Both are small and integrate seniors into village life, rather than isolating them in a compound by themselves. The residents can walk to such amenities as the library or post office or restaurants in Altamont. In Voorheesville, the residents in the about-to-be completed Severson Manor will be able to walk to the nearby church or park or grocery store. In both cases, they will continue to be a part of the fabric of community life.

A resident in the now-completed Altamont complex, which mirrors the surrounding Victorian architecture, regularly walks to the nearby village park to play his saxophone in the gazebo there, delighting villagers of all ages.

Two very involved New Scotland citizens — Edie Abrams and Katy O’Rourke — brought their concerns about the proposed senior-housing bill both to the town board and the public, through the pages of The Enterprise.

Abrams stressed problems with the vagueness of the bill, asserting it doesn’t actually serve the elderly, and she supplied examples from many municipalities that have more concrete stipulations in their laws — ranging from requirements for affordable housing to requirements that buildings provide passages for wheelchairs and grab bars or people who have difficulty walking.

O’Rourke outlined her views on how placing senior housing in a commercial zone would erode the tax base. And she believes the law is illegal since she thinks it was drafted to allow a particular project.

Councilman Richard Reilly, who drafted the bill, told our reporter Rachel Dutil that last August Carrow had requested the town adopt a senior overlay zone and he provided copies of ordinances from other towns to the New Scotland Town Board members. Reilly has been working on the draft for a year, he said.
"If this is how we treat our favored applicants, I’d hate to be an applicant that isn’t favored," said Reilly.

We would hope our elected leaders would favor their citizens over any applicants. Citizens have been largely absent from this process.

In fact, last week, Carrow declined discussing any specifics of his plan with our reporter until after the law was passed.

Both Abrams and O’Rourke worked on the Residents’ Planning Advisory Board, a group we have lauded before and will do so again. The citizens on that committee, headed by John Egan, labored for 19 months to produce a 40-page report that has lain fallow for more than two years.
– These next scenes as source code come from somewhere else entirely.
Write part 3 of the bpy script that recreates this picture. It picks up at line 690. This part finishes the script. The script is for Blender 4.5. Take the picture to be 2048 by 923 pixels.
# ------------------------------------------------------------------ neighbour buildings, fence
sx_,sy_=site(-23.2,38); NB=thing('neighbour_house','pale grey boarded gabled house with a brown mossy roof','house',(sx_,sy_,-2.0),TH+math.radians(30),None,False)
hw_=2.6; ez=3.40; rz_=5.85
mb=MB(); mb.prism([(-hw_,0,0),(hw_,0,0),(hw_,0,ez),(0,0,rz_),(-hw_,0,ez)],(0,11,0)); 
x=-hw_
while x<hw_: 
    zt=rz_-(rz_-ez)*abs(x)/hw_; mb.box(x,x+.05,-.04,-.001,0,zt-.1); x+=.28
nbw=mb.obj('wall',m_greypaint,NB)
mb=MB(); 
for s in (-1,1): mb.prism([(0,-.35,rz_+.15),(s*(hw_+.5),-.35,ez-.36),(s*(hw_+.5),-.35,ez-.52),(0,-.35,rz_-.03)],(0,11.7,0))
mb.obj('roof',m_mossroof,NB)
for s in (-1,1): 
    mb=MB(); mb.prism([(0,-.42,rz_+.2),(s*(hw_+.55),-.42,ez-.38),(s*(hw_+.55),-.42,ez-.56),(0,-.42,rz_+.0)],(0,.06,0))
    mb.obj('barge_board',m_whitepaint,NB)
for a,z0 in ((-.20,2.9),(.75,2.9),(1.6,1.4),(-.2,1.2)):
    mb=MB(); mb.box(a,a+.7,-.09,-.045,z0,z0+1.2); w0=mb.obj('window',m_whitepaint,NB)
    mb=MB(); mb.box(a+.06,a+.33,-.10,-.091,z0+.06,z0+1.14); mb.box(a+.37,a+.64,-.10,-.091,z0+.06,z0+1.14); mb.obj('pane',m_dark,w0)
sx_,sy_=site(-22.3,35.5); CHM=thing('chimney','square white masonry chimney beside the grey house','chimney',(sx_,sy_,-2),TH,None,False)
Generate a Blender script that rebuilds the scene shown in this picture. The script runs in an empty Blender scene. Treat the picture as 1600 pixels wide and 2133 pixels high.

The committee gathered information from a wide variety of experts and documents, but, most importantly, surveyed New Scotland residents — through mailed forms and in over 40 community meetings. The committee focused primarily on the northeast section of town where New Scotland’s two major thoroughfares — routes 85 and 85A — intersect. The town’s northeast section, closest to the city of Albany, will be the site of a tech park and is, therefore, the most likely to be developed.

The committee returned its report to the hands of the board that sent it on its mission, but no changes were forthcoming. The town last went through the master-planning process in 1994; development pressure has intensified since then, and views and elected officials have changed.
A more recent committee reviewed the town’s master plan last year but came up with no real conclusions. "While there may be some benefits to an update of the plan," said Reilly who served on the committee, after the review was complete, "there’s no need or basis for an overhaul." The split over the senior-housing bill has made it clear that the town needs to take a long, hard look at its future.

A law about senior housing should be part of a cohesive whole. A good master-planning process gives a town the chance to publicly work through its priorities — from resource, traffic, and environmental concerns to social concerns like the need for affordable housing or viable community centers or senior housing.

The graying boomer bulge is going to grow in the next few decades. Drafting a law that will affect such a large segment of the town’s people should involve input from citizens as the Egan committee did. We would hope the resulting law would be concrete enough that it could be applied consistently — without favoritism, for the good of the citizens in our community.